Choć nowej muzyki żydowskiej nie „wynalazło” trio Shofar, to właśnie sukces tej grupy przyczynił się do ostatecznego zdefiniowania i otwarcia nurtu na tak zwany szerszy świat. Jego fundamenty, położone przez zespół Cukunft, zostały tu wzmocnione dzięki połączeniu sił trzech muzycznych osobowości – odpowiedzialnego za oba składy Raphaela Rogińskiego, Mikołaja Trzaski i Macia Morettiego. Artystycznie amalgamat sakralnych pieśni żydowskich z żarliwym free jazzem wyszedł znakomicie. Co działo się dalej – wszyscy wiemy: rozwój nowej muzyki żydowskiej zaowocował bardzo obficie.
Nowa Muzyka Żydowska jako zjawisko zdążyła dziś już nieco okrzepnąć. Nie powstaje już taka liczba nowych inicjatyw, które możnaby do nurtu przypisać i nie ukazuje się tyle nagrań, co choćby pięć lat wstecz.

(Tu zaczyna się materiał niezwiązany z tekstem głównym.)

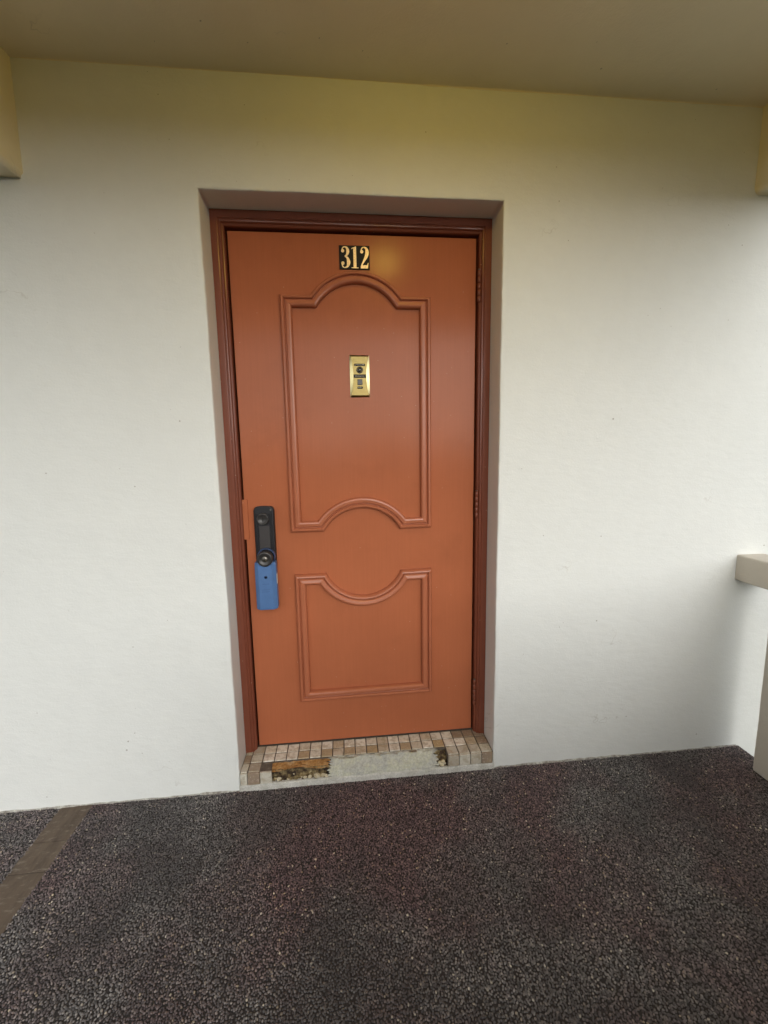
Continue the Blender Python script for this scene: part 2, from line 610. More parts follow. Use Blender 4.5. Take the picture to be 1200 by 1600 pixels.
# uneven filler bead along the joint between wall and ceiling
bm = bmesh.new()
prev = None
x = -2.6
while x < 1.62:
    s = max(0.0003, 0.0022 + 0.004 * nz(x * 3.1, 0.3, 2.0) + 0.002 * nz(x * 17, 1.3, 2.0))
    ring = [bm.verts.new((x, 0.004, CEIL - s)), bm.verts.new((x, -s * 0.7, CEIL - s * 0.6)), bm.verts.new((x, -s, CEIL + 0.004))]
    if prev:
        for a in range(2):
            bm.faces.new((prev[a], prev[a + 1], ring[a + 1], ring[a]))
    prev = ring
    x += 0.012
from_bm("joint_filler", bm, M_ceil, ceiling, True)


def beam(name, x0, x1, z0, y0=-1.93, y1=0.03, ch=0.016):
    """A dropped beam at right angles to the wall: rounded lower arrises, slightly lumpy plaster."""
    bm = bmesh.new()
    n = 60
    rows = []
    for i in range(n + 1):
        y = y1 + (y0 - y1) * i / n
        sec = [(x0, CEIL + 0.02), (x0, (CEIL + z0) / 2), (x0, z0 + ch)]
        for a in range(1, 4):
            t = a * math.pi / 8
            sec.append((x0 + ch * (1 - math.cos(t)), z0 + ch * (1 - math.sin(t))))
        sec.append((x0 + ch, z0))
        sec.append((x1 - ch, z0))
        for a in range(1, 4):
            t = a * math.pi / 8
            sec.append((x1 - ch * (1 - math.sin(t)), z0 + ch * (1 - math.cos(t))))
        sec += [(x1, z0 + ch), (x1, (CEIL + z0) / 2), (x1, CEIL + 0.02)]
        row = []
        for j, (sx, sz) in enumerate(sec):
            w = 0.008 if 2 <= j <= len(sec) - 3 else 0.0015
            row.append(bm.verts.new((sx + w * nz(y * 14, j * 0.5, x0), y, sz + w * nz(y * 14, j * 0.5, x0 + 9))))
        rows.append(row)
    for a, b in zip(rows, rows[1:]):
        for j in range(len(a) - 1):
            bm.faces.new((a[j], a[j + 1], b[j + 1], b[j]))
    bm.faces.new(rows[0])
    bm.faces.new(rows[-1])
    return from_bm(name, bm, M_ceil, None, True)


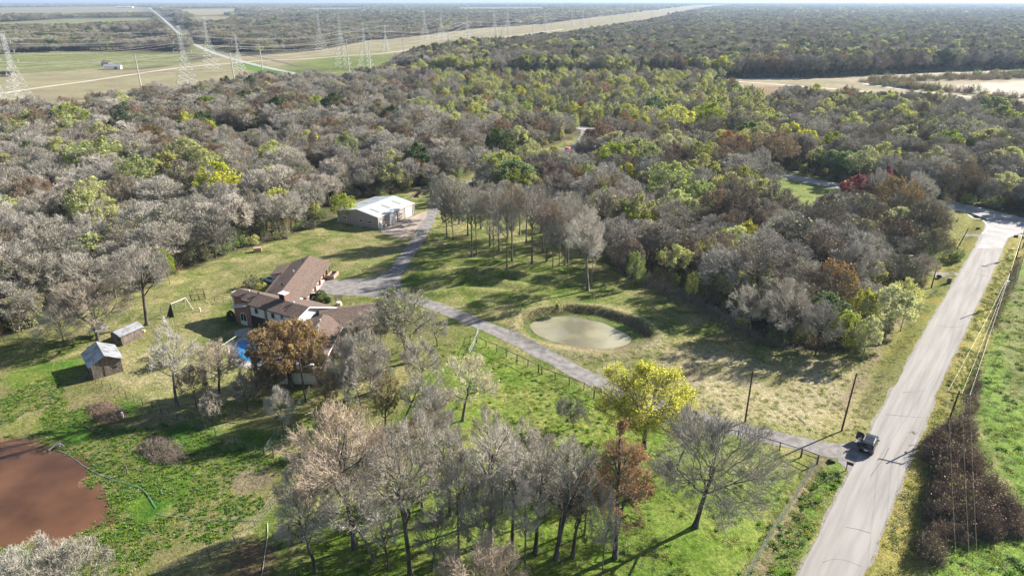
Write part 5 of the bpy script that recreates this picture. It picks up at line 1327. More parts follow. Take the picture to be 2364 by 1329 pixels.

W pewnym stopniu z ruchu przekształciła się stały element krajobrazu. Nie znaczy to, że muzycy znudzili się tematem i ruszyli w swoją stronę, by szukać nowych odniesień. Dla artystów takich, jak Raphael Rogiński czy Mikołaj Trzaska to coś dużo więcej, niż przejściowa moda.